Maka saya memuji langkah Tri Sunoko untuk mengirim staf inti belajar manajemen ke bandara besar. Mereka pergi ke London. Belajar di bandara Heathrow. Itulah bandara nomor tiga tersibuk di dunia. SHIA sendiri tersibuk nomor 10 di dunia.
Bandara Hethrow ini ternyata juga hanya memiliki dua landasan. Sama dengan SHIA. Tapi bisa menampung kesibukan 74 juta penumpang Lebih banyak dari SHIA yang menuju 60 juta penumpang. Hasil belajar ke London ini sangat baik: dengan hanya dua landasan Bandara Heathrow ternyata bisa melayani 100 pergerakan pesawat setiap jam.
Kita di SHIA dengan dua landasan baru bisa melayani 60 pergerakan setiap jam. Bahkan dua tahun lalu hanya bisa melayani 54 pergerakan. Dua tahun terakhir ini, dengan perbaikan-perbaikan manajemen dan sistem bisa meningkat 6 pergerakan.

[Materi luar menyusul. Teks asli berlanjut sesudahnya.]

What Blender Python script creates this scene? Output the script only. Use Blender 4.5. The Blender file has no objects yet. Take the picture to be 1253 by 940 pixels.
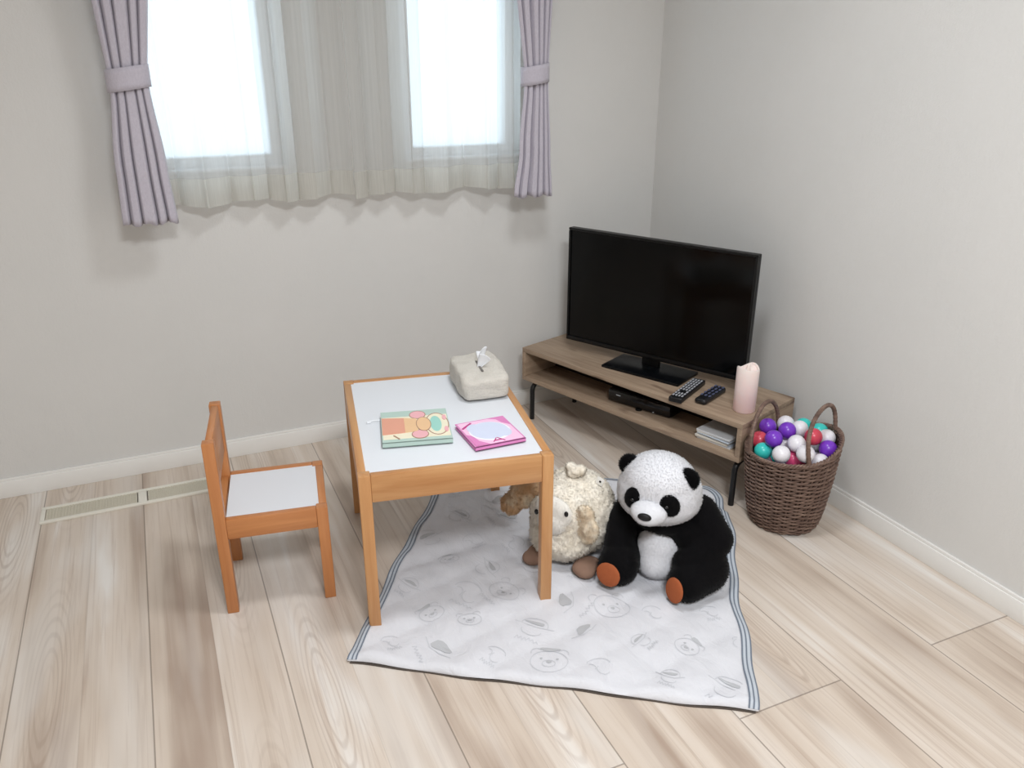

Belajar dari London, kita juga akan bisa mencapai 74 pergerakan Juni tahun depan. Dengan investasi sekitar Rp 2 triliun di Angkasa Pura II dan Rp 1 triliun di Perum Airnav. Ini akan lebih rasional daripada membangun landasan nomor 3 yang memerlukan dana di atas Rp 30 triliun, itu pun kalau bisa melakukan pembebasan lahan.
Cara mirip ini juga pernah dilakukan RJ Lino, Dirut Pelindo II, di Pelabuhan Teluk Bayur, Padang. Waktu itu, dua tahun lalu, Teluk Bayur tidak mampu lagi melayani kapal yang datang. Kapal harus antre tiga minggu untuk bisa merapat. Semua pihak melihat harus ada pembangunan pelabuhan baru. Investasinya Rp 5 triliun. Pemda sudah sanggup ikut membantu dana.
Tapi Lino pilih melakukan perbaikan manajemen dan modernisasi peralatan pelabuhan. Biayanya hanya Rp 0,8 triliun. Hasilnya ibarat bumi-langit. Kini kapal yang datang ke Teluk Bayur tidak perlu lagi antre!
Pola inilah yang sebaiknya dilakukan di SHIA. Dengan mempercanggih manajemen dan peralatan bisa menghemat uang puluhan triliun.